──────── Record list ────────
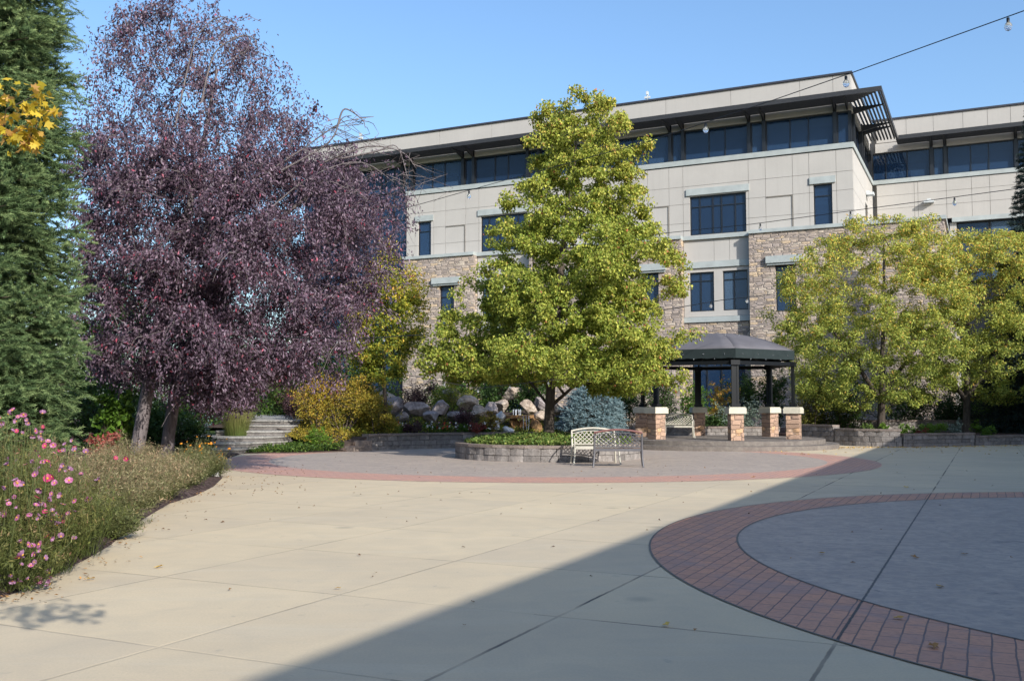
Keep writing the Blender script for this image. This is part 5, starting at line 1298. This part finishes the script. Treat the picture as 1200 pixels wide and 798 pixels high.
bl=[(488,480,36.0,(.62,.5,.36),'rock_purple','large purple grey boulder above the flower bed'),(461,476,36.5,(.4,.4,.36),'rock_purple','smaller purple grey boulder left of the large purple one'),(516,478,36.3,(.42,.4,.34),'rock_purple','purple grey boulder right of the large purple one'),
(447,466,37.5,(.45,.4,.3),'rock_tan','tan boulder behind the gold shrubs'),(549,474,36.6,(.42,.38,.3),'rock_tan','tan boulder left of the pale boulders by the waterfall'),(588,474,36.8,(.36,.34,.26),'rock_tan','pale tan boulder left of the upper waterfall'),(574,480,36.2,(.32,.3,.26),'rock_purple','grey boulder under the pale tan boulder'),
(620,477,36.6,(.34,.32,.27),'rock_tan','pale pink tan boulder right of the upper waterfall'),(633,472,37.2,(.3,.3,.28),'rock_purple','grey boulder behind the pale pink one'),(587,488,35.5,(.16,.2,.24),'rock_white','white upright stone left of the waterfall'),(581,499,35.0,(.13,.16,.22),'rock_white','narrow white stone below the upright white stone'),(595,504,34.8,(.22,.2,.14),'rock_white','low white stone at the foot of the waterfall'),
(602,497,35.6,(.22,.24,.34),'rock_rust','dark rust stained boulder under the left end of the stone shelf'),(612,500,35.6,(.2,.2,.30),'rock_rust','dark brown boulder behind the falling water'),(628,500,35.4,(.26,.26,.32),'rock_rust','orange stained boulder left of the trunk'),(634,486,36.0,(.28,.28,.2),'rock_tan','grey pink flat boulder left of the trunk above the orange one'),(655,480,36.6,(.4,.34,.28),'rock_tan','tan boulder just right of the dark trunk'),(672,486,36.2,(.42,.36,.26),'rock_purple','grey boulder between the trunk and the blue spruce'),(660,500,35.4,(.40,.34,.22),'rock_purple','low grey boulder right of the trunk foot'),(530,462,38.2,(.5,.4,.3),'rock_purple','purple boulder highest on the berm'),(600,462,38.0,(.45,.4,.32),'rock_tan','tan boulder above the waterfall in the shade')]
for i,(u,v,Y,r,mt,lab) in enumerate(bl): boulder(lab,tuple(at(u,v,Y)),r,M[mt],600+i)
boulder('small pale stone at the tip of the mulch bed',tuple(gnd(252,560)+np.array([0,0,.09])),(.18,.14,.10),M['rock_white'],650)
for i,(u,v,Y,r,mt,lab) in enumerate(((505,489,35.2,(.34,.3,.24),'rock_purple','low purple grey boulder in front of the large purple one'),(538,487,35.6,(.36,.3,.26),'rock_purple','low grey boulder among the plum coloured plants'),(561,483,35.9,(.34,.3,.28),'rock_tan','tan boulder in front of the pale boulders left of the waterfall'),(470,489,35.,(.28,.24,.2),'rock_purple','small grey boulder at the right of the gold shrubs'))): boulder(lab,tuple(at(u,v,Y)),r,M[mt],670+i)
sh_=thing('stone_shelf','flat rust brown ledge stone carrying the waterfall','boulder',tuple(at(608,488,35.6)))
m=MB(); m.prism([(-.52,.3),(-.46,-.22),(-.1,-.34),(.3,-.30),(.55,-.1),(.5,.3)],-.07,[.05,.03,.05,.04,.06,.05]); m.build('ledge_slab',M['rock_rust'],sh_)
wf=MB(); c=at(606,484,36.0)
for i in range(5):
    x=c[0]-.14+i*.065; j=.02*math.sin(i*2.3); wf.tube([(x,c[1]+.25,c[2]+.12),(x+j,c[1]+.02,c[2]+.10),(x+j,c[1]-.06,c[2]+.0),(x+2*j,c[1]-.08,c[2]-.13)],[.022,.018,.010,.02],6)
c=at(617,492,35.2)
for i in range(3):
    x=c[0]-.12+i*.1; wf.tube([(x,c[1]+.05,c[2]+.15),(x,c[1]-.03,c[2]+.10),(x+.01,c[1]-.05,c[2]-.1),(x+.03*math.sin(i*2.),c[1]-.05,c[2]-.36)],[.012,.010,.008,.016],6)
struct('water',wf,M['water'])
m=MB(); m.prism([(p[0],p[1]) for p in circle((at(610,500,34.9)[0],34.95),.55,20)],.4,.47); struct('water',m,M['water'])

# ------------------------------------------------------------------ fallen leaves
def dry_leaf(label,u,v,s,mat,seed):
    rg=np.random.RandomState(seed); p=gnd(u,v,.012); V=[];n=11
    V.append((0,0,.004))
    for i in range(n):
        a=2*math.pi*i/n; r=s*(.55+.45*(i%2))*(1.25 if i==0 else 1)*rg.uniform(.85,1.1); V.append((r*math.cos(a),r*.7*math.sin(a),.25*s*rg.uniform(0,1)+.12*s*abs(math.sin(a))))
    o=np_mesh('fallen_leaf',np.array(V),[(0,1+i,1+(i+1)%n) for i in range(n)],mat,None,np.full(n+1,rg.uniform(.3,1.)))
    o.location=tuple(p); o.rotation_euler=(rg.normal()*.12,rg.normal()*.12,rg.uniform(0,6)); return props(o,label,'leaf','larger fallen leaves on the plaza')
for i,(u,v,s,lab) in enumerate(((781,732,.045,'brown curled leaf on the shaded paving left of the brick ring'),(1053,724,.045,'pale yellow leaf on the inner edge of the brick ring'),(1094,757,.055,'cream curled leaf on the brick ring near the lower right corner'),(107,678,.045,'yellow leaf on the sunlit paving near the pink flowers'),(1072,653,.05,'dark leaf on the grey slate circle'),(1130,649,.05,'pair of dark leaf scraps on the grey circle, the right one'),(1101,687,.05,'tan leaf on the grey slate circle'),(963,648,.045,'small tan leaf near the inner ring edge'),(1062,571,.07,'dark leaf on the shaded paving beyond the ring'),(187,664,.05,'dark leaf scrap on the sunlit paving'),(396,689,.03,'small dark leaf on the sunlit joint crossing'),(883,559,.07,'brown leaf on the pale ring near the shade edge'))):
    dry_leaf(lab,u,v,s,M['litter'],700+i)
rg=np.random.RandomState(91)
def litter(name,label,pts,L,tint):
    n=len(pts); a=rg.normal(size=(n,3)); a[:,2]*=.15; nn=rg.normal(size=(n,3))*.25; nn[:,2]+=1
    o=leaf_obj(name,pts,L*rg.uniform(.6,1.3,n),L*.6*rg.uniform(.6,1.2,n),a,nn,tint,M['litter'],None); return props(o,label,'leaf litter',None,'stuff')
p=[]
for _ in range(520):      # yellow drift along the right wall and the patio step
    s=rg.rand(); q=np.array([[9.0,32.3],[10.4,33.4],[11.6,34.4],[13.2,34.5],[14.2,34.5],[16.5,35.4],[20,36.8]]); i=min(5,int(s*6)); t=s*6-i
    b=q[i]*(1-t)+q[i+1]*t; p.append((b[0]+rg.normal()*.22,b[1]-abs(rg.normal())*.35+.1,.012))
for _ in range(120): p.append((rg.uniform(7,22),rg.uniform(29,35),.012))
litter('leaf_litter','yellow fallen leaves drifted along the foot of the right wall',np.array(p),.085,rg.uniform(.55,1,len(p)))
p=[(rg.uniform(-9,4),rg.uniform(12,30),.012) for _ in range(150)]+[tuple(gnd(250+rg.rand()*110,545+rg.rand()*35)[:2])+(.012,) for _ in range(90)]+[(rg.uniform(-4,10),rg.uniform(6,24),.014) for _ in range(90)]
litter('leaf_litter','small dark leaf scraps scattered over the plaza',np.array(p),.045,rg.uniform(0,.35,len(p)))
p=[tuple(np.array(edge[rg.randint(1,13)])+rg.normal(size=2)*.22)+(.02,) for _ in range(420)]
litter('leaf_litter','dry leaf scraps along the edge of the mulch bed',np.array(p),.035,rg.uniform(0,.5,len(p)))
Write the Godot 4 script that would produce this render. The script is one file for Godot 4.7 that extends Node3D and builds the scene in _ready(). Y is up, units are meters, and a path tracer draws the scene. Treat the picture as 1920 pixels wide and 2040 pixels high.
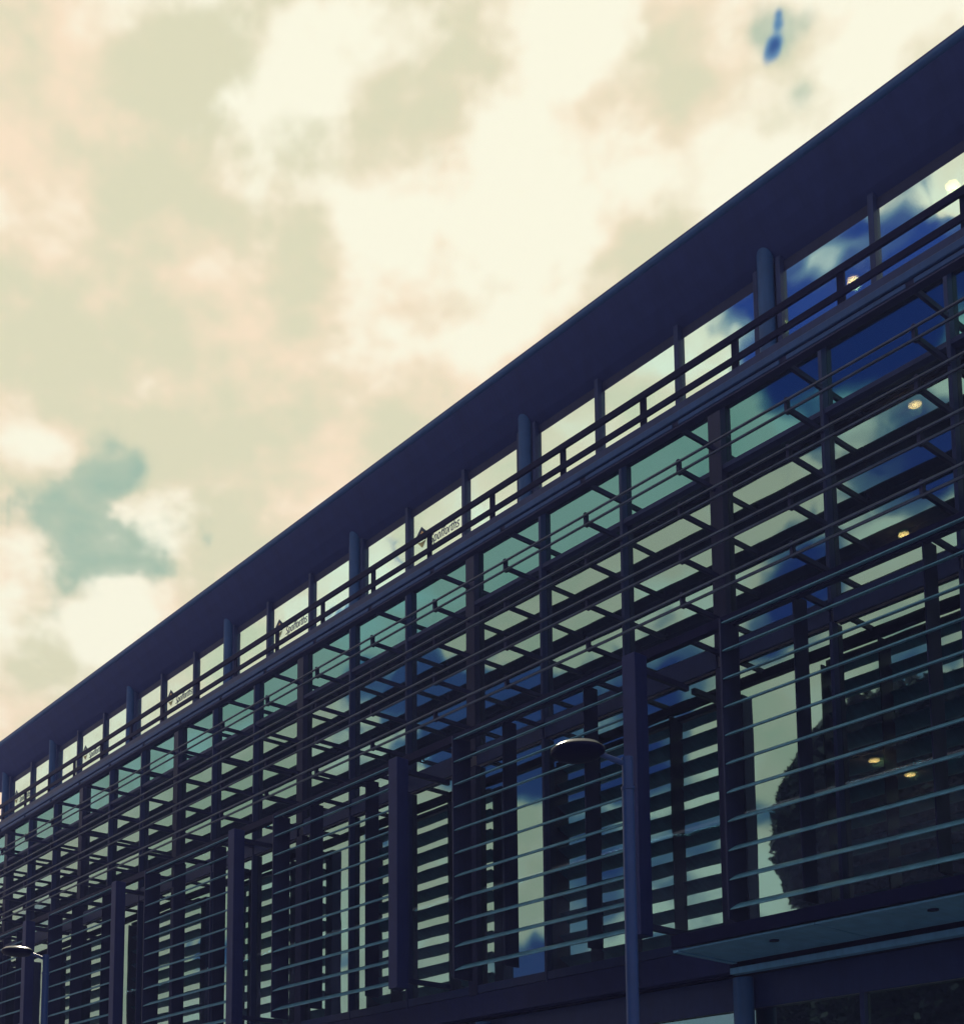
────────
Copy out each line of the records that holds the string "Treat".

Result for this task
Keep writing the Blender script for this image. This is part 5, starting at line 1298. This part finishes the script. Treat the picture as 1200 pixels wide and 798 pixels high.
Write the Godot 4 script that would produce this render. The script is one file for Godot 4.7 that extends Node3D and builds the scene in _ready(). Y is up, units are meters, and a path tracer draws the scene. Treat the picture as 1920 pixels wide and 2040 pixels high.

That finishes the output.